2002 vs. 2001 On a pro forma basis, revenues decreased 7%, or $179 million, to $2.4 billion, reflecting declines of $81 million in merchandise licensing, $63 million at Disney Interactive and $57 million at the Disney Store, partially offset by increases of $22 million in publishing operations. The decline in merchandise licensing reflected lower guarantee payments in the current year and soft merchandise licensing performance domestically and internationally. Lower revenues at Disney Interactive were due to weaker performing personal computer CD-ROM and video game titles. At the Disney Store, higher comparative store sales were more than offset by lower revenues due to the sale of the Disney Store business in Japan during the third quarter of the current year as well as the impact of store closures domestically. Higher publishing revenues were driven by the

successful releases during the current year including Lucky Man: A Memoir by Michael J. Fox and Hope Through Heartsongs.

On a pro forma basis, segment operating income decreased 6%, or $25 million, to $394 million, primarily driven by declines in merchandise licensing and at Disney Interactive, partially offset by increases at the Disney Store and Disney Catalog. Costs and expenses, which consist primarily of labor, product costs, including product development costs, distribution and selling expenses and leasehold expenses, decreased 7% or $154 million, primarily driven by lower costs at the Disney Store due to the sale of the Japan business, closures of Disney Store locations domestically and lower advertising costs. Decreased costs also reflected lower Disney Interactive sales volumes as well as cost reductions at the Disney Catalog. These decreases were partially offset by volume increases at the continuing Disney Stores and at publishing.

As-reported revenues decreased 6% to $2.4 billion and segment operating income decreased 2% to $394 million.

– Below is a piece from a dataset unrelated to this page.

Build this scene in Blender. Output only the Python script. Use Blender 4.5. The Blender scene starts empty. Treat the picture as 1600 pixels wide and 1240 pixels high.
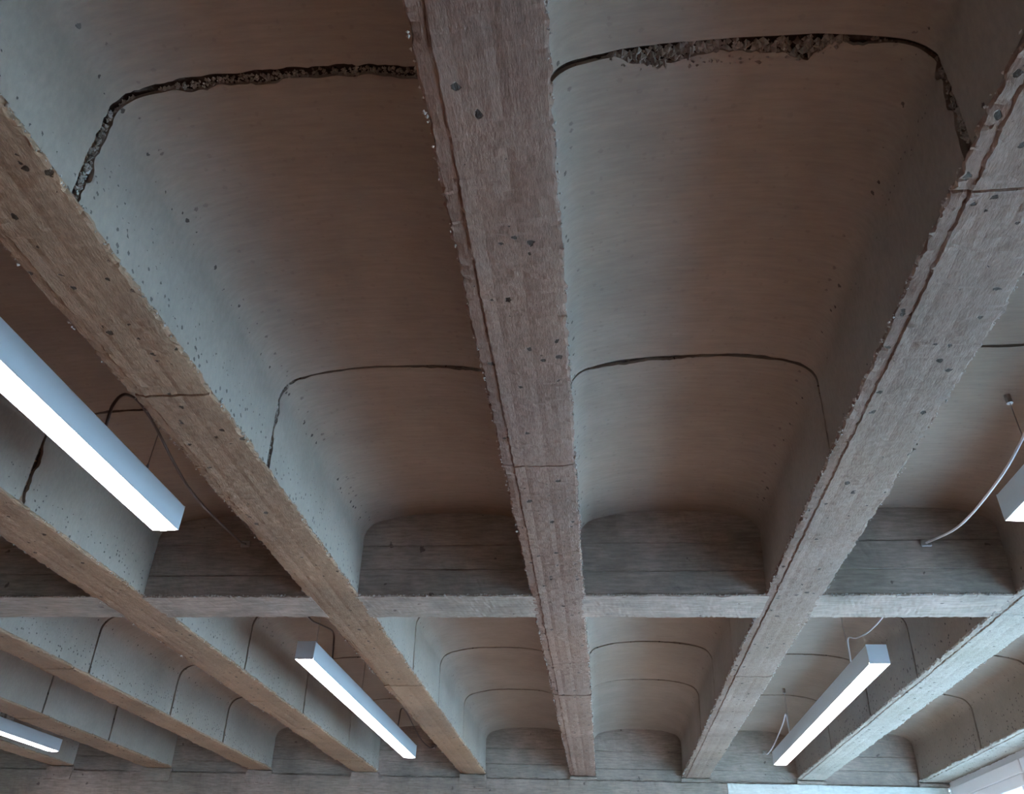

As-reported amounts include ABC Family operations commencing on the acquisition date, October 24, 2001.

2001 vs. 2000 On an as-reported basis, revenues decreased 6%, or $172 million, to $2.6 billion, primarily reflecting declines of $157 million at the Disney Stores, which were driven by lower comparative store sales in North America and the impact of the disposition of Fairchild Publications in the first quarter of fiscal 2000.

Segment operating income increased 4%, or $15 million, to $401 million, primarily driven by benefits from cost reduction initiatives, partially offset by declines at the Disney Stores in North America. Costs and expenses decreased 8% or $187 million, primarily due to lower sales volume at the Disney Stores in North America, decreased catalog circulation and advertising costs and the impact of cost reduction initiatives.

S T O C K O P T I O N AC C O U N T I N G

The Company has elected to continue using the intrinsic-value method of accounting for stock-based awards granted to employees until a uniform method of valuing and expensing stock options is promulgated. Accordingly, the Company has not recognized compensation expense for the fair value of its stock-based awards to employees in its Consolidated Statements of Income. Companies electing to remain with the intrinsic-value method accounting in APB 25 must make pro forma disclosures, as if the fair value based method of accounting had been applied.